▶ _DATASET ROWS_
■ ■ ■ ■

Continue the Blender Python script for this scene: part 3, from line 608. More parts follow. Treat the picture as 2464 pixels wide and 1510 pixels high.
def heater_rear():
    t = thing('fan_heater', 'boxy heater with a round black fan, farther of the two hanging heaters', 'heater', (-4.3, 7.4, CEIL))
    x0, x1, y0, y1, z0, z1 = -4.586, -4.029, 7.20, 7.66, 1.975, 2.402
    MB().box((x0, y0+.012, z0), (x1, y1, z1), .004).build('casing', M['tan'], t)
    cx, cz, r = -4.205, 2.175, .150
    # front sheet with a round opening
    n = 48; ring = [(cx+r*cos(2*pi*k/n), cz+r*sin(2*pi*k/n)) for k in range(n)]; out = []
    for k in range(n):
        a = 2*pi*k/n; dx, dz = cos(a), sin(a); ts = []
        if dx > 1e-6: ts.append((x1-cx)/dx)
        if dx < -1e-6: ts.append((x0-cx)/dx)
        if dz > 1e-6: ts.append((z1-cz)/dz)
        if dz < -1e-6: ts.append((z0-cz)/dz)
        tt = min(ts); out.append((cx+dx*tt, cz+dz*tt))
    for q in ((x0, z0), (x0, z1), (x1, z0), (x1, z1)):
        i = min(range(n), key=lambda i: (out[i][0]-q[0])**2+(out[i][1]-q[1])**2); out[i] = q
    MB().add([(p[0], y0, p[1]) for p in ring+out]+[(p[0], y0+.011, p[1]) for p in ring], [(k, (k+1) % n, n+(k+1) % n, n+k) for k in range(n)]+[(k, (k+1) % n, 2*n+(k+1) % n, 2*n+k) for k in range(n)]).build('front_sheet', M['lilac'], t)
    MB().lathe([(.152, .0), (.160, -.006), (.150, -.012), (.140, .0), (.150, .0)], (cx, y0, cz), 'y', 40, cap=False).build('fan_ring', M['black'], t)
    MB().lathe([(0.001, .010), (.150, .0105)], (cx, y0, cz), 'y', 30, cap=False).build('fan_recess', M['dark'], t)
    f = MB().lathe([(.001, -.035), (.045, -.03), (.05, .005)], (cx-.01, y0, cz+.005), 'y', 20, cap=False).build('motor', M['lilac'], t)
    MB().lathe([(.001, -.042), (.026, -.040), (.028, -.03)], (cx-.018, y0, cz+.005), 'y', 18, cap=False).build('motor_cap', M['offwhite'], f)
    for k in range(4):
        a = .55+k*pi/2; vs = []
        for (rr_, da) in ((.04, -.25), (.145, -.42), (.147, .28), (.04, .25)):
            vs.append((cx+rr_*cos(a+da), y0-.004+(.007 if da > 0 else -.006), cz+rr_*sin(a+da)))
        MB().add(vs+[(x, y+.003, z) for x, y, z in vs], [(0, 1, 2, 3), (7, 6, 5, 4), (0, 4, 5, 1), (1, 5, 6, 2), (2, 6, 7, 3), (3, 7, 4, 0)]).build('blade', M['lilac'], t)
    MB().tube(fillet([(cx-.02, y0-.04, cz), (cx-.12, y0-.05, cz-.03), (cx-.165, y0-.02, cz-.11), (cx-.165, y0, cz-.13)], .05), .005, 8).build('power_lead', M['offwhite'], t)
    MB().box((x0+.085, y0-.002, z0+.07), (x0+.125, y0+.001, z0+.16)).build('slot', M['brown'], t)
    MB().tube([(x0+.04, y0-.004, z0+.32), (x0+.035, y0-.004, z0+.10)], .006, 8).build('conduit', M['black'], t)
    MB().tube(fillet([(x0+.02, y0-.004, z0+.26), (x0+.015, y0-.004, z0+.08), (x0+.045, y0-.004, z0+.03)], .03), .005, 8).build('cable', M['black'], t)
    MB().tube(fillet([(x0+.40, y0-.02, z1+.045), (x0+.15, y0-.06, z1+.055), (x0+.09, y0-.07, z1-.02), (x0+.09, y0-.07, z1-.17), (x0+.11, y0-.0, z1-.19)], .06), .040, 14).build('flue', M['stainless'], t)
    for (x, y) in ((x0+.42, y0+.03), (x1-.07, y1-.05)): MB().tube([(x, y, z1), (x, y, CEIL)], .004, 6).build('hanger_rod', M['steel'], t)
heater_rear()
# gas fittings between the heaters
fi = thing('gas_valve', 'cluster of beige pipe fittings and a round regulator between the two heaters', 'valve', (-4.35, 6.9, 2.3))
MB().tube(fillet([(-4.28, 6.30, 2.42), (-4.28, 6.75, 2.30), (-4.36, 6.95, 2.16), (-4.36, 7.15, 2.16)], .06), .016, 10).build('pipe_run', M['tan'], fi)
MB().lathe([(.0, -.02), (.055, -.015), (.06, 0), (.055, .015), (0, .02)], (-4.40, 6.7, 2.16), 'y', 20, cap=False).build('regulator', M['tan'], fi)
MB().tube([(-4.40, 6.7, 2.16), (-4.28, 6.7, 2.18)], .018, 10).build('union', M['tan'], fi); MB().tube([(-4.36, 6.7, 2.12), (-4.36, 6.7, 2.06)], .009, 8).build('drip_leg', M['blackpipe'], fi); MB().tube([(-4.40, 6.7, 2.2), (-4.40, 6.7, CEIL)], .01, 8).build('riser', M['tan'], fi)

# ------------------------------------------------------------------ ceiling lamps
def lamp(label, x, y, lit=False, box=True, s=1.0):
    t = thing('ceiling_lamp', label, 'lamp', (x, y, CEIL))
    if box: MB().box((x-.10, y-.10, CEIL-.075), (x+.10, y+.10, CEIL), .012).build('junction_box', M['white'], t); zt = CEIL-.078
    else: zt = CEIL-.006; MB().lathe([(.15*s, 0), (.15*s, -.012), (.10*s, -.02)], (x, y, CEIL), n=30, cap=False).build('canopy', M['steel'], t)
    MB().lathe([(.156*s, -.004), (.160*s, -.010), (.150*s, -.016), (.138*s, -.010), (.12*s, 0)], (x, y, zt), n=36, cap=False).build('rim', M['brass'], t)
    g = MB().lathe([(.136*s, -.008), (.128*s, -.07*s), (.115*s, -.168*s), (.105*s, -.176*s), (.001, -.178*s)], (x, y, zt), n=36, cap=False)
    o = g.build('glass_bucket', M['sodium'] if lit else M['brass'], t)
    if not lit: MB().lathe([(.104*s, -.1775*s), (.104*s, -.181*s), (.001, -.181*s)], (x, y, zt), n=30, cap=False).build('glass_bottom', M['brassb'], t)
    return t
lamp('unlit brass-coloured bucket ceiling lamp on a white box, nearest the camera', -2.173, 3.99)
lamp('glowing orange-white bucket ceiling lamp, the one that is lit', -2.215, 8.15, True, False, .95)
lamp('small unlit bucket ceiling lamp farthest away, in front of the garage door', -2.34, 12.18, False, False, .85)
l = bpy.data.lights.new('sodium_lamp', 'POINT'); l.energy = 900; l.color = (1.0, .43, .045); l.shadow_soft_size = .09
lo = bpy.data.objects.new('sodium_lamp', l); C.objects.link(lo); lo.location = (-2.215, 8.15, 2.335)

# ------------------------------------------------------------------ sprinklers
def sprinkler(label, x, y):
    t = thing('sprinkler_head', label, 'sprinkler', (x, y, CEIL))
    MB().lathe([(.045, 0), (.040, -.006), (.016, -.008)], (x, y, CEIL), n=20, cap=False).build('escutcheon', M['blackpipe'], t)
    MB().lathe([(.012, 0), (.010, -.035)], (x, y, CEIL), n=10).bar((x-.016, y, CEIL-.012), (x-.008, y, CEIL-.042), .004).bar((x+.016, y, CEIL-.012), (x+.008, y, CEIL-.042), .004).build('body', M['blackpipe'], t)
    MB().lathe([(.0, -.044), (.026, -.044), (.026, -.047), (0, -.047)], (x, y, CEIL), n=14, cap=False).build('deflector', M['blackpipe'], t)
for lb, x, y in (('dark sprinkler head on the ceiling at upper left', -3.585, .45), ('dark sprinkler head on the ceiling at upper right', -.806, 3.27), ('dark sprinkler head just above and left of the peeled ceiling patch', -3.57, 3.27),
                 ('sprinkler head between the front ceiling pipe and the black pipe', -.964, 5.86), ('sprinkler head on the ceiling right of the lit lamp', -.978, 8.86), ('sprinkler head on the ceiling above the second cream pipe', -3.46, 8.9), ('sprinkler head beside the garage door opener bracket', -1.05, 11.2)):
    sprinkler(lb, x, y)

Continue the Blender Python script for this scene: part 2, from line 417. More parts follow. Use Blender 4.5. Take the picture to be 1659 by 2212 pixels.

■ ■ ■ ■

▶ _TO BE DONE_
Copy out every line of the listing that includes the string "from".

▶ _WRITTEN RESPONSE_
Continue the Blender Python script for this scene: part 3, from line 608. More parts follow. Treat the picture as 2464 pixels wide and 1510 pixels high.
Continue the Blender Python script for this scene: part 2, from line 417. More parts follow. Use Blender 4.5. Take the picture to be 1659 by 2212 pixels.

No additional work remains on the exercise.